A fifth director, Luis E. Rondón, had previously said there were fewer audits than customarily required during the vote and no use of indelible ink to prevent multiple votes. Rondón is the sole director of the electoral council who isn’t a supporter of Maduro’s.

On Thursday, US State Department spokeswoman Heather Nauert said the United States won’t recognize Venezuela’s National Constituent Assembly because “the process was rigged from the start” and “the election lacked credible international observation.”

Months of strife

Maduro is aligned with the political movement of Hugo Chavez, Venezuela’s President from 1999 until his death in 2013.

Chavez trumpeted a brand of socialism — dubbed Chavismo — in which he increased subsidies to the poor and fixed prices for goods but alienated Venezuela from foreign investors who were spooked by his anti-American rhetoric.

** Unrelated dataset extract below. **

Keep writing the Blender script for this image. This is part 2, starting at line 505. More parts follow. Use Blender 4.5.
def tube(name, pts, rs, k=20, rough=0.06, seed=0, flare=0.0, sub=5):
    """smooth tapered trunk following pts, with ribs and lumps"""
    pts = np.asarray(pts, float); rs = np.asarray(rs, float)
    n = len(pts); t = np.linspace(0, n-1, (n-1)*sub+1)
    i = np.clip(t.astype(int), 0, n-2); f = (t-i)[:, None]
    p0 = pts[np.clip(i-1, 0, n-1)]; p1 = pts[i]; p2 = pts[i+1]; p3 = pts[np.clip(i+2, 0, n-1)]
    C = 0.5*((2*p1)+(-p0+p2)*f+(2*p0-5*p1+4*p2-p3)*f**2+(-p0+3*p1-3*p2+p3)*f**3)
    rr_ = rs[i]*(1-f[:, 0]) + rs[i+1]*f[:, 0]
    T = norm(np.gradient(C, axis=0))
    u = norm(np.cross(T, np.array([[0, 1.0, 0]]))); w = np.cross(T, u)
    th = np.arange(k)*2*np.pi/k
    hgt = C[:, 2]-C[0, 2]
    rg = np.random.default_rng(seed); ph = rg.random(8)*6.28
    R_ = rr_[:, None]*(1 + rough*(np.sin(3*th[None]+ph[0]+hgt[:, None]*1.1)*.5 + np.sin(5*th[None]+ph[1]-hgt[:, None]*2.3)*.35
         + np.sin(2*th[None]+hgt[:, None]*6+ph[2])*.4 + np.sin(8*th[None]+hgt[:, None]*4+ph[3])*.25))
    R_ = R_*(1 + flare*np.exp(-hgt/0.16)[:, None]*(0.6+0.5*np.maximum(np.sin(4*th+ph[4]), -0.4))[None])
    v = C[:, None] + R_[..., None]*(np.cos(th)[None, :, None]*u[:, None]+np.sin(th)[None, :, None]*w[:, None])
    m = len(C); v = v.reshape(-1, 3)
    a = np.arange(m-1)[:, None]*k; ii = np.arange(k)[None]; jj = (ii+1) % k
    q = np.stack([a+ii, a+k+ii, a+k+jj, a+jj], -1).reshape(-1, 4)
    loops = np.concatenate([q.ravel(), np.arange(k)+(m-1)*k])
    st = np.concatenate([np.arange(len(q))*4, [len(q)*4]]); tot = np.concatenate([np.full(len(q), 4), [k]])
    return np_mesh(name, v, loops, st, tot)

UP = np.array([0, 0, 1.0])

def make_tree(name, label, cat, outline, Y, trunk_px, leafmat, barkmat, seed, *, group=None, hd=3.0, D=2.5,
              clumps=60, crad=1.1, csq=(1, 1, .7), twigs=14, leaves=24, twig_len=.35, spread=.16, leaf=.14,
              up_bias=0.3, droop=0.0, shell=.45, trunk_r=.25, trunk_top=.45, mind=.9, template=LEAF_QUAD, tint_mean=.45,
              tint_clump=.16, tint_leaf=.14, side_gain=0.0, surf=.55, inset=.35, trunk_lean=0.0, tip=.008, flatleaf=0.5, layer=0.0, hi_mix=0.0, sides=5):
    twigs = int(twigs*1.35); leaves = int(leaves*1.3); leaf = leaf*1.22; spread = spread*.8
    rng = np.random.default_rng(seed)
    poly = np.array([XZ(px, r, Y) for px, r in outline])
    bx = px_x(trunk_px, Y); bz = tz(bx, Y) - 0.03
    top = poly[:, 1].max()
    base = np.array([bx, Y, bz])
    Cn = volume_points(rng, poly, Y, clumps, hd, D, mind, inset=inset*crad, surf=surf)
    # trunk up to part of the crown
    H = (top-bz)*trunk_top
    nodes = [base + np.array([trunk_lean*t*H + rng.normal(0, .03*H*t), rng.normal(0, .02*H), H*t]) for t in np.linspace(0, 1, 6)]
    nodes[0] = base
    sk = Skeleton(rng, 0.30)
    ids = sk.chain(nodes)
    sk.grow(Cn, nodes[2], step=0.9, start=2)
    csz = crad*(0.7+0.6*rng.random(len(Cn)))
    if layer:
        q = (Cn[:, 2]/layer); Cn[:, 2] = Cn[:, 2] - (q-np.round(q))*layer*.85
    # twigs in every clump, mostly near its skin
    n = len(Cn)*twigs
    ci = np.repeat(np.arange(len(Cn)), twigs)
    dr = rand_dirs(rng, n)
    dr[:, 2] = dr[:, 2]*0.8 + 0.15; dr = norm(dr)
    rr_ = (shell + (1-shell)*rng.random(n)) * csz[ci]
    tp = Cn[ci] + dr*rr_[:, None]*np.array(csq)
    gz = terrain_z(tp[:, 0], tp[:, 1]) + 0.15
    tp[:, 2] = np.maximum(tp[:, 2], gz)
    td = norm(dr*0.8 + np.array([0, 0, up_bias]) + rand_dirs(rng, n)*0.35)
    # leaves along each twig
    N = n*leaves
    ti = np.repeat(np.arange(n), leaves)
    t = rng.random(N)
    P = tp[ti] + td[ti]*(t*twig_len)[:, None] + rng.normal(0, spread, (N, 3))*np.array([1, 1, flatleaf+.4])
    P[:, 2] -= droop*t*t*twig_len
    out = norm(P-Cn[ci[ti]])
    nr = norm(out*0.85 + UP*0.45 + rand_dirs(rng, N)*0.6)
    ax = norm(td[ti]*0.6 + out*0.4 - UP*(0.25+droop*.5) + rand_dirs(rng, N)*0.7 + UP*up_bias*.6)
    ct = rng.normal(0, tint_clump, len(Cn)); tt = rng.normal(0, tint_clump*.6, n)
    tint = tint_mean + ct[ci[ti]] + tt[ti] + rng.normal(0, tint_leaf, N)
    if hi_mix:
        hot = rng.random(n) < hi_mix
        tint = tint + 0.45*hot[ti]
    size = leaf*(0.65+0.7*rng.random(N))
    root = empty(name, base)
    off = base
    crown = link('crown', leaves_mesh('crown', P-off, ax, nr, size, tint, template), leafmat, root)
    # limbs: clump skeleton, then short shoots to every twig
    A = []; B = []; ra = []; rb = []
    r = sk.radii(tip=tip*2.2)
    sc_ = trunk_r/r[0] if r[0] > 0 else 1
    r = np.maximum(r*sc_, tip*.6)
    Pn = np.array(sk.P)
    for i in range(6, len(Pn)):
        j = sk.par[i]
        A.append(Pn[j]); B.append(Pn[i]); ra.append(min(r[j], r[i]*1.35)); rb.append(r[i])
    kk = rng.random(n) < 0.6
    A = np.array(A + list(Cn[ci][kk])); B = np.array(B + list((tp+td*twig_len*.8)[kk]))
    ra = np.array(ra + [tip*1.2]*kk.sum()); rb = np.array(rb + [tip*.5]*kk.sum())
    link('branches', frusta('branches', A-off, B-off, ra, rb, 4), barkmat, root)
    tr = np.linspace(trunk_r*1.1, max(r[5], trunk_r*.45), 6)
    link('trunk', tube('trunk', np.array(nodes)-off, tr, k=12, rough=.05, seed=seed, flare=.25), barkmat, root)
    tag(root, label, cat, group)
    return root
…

Maduro, elected as Chavez’s successor in 2013, kept up his predecessor’s practices.

Venezuela became dependent on selling its oil abroad, and income suffered when the price of oil per barrel dropped from $100 in 2014 to $26 in 2016. Inflation has soared, and unemployment could reach 25% this year, according to the International Monetary Fund.

For months, Venezuela has struggled with the collapsing economy and a standoff between Maduro and the opposition. His opponents wanted to impeach him after they won a National Assembly majority in 2015, but he stacked the Supreme Court with his supporters, blocking any impeachment attempts.

The Supreme Court briefly attempted to dissolve the National Assembly in March, sparking a wave of nearly daily protests. More than 120 people have been killed in the ongoing unrest.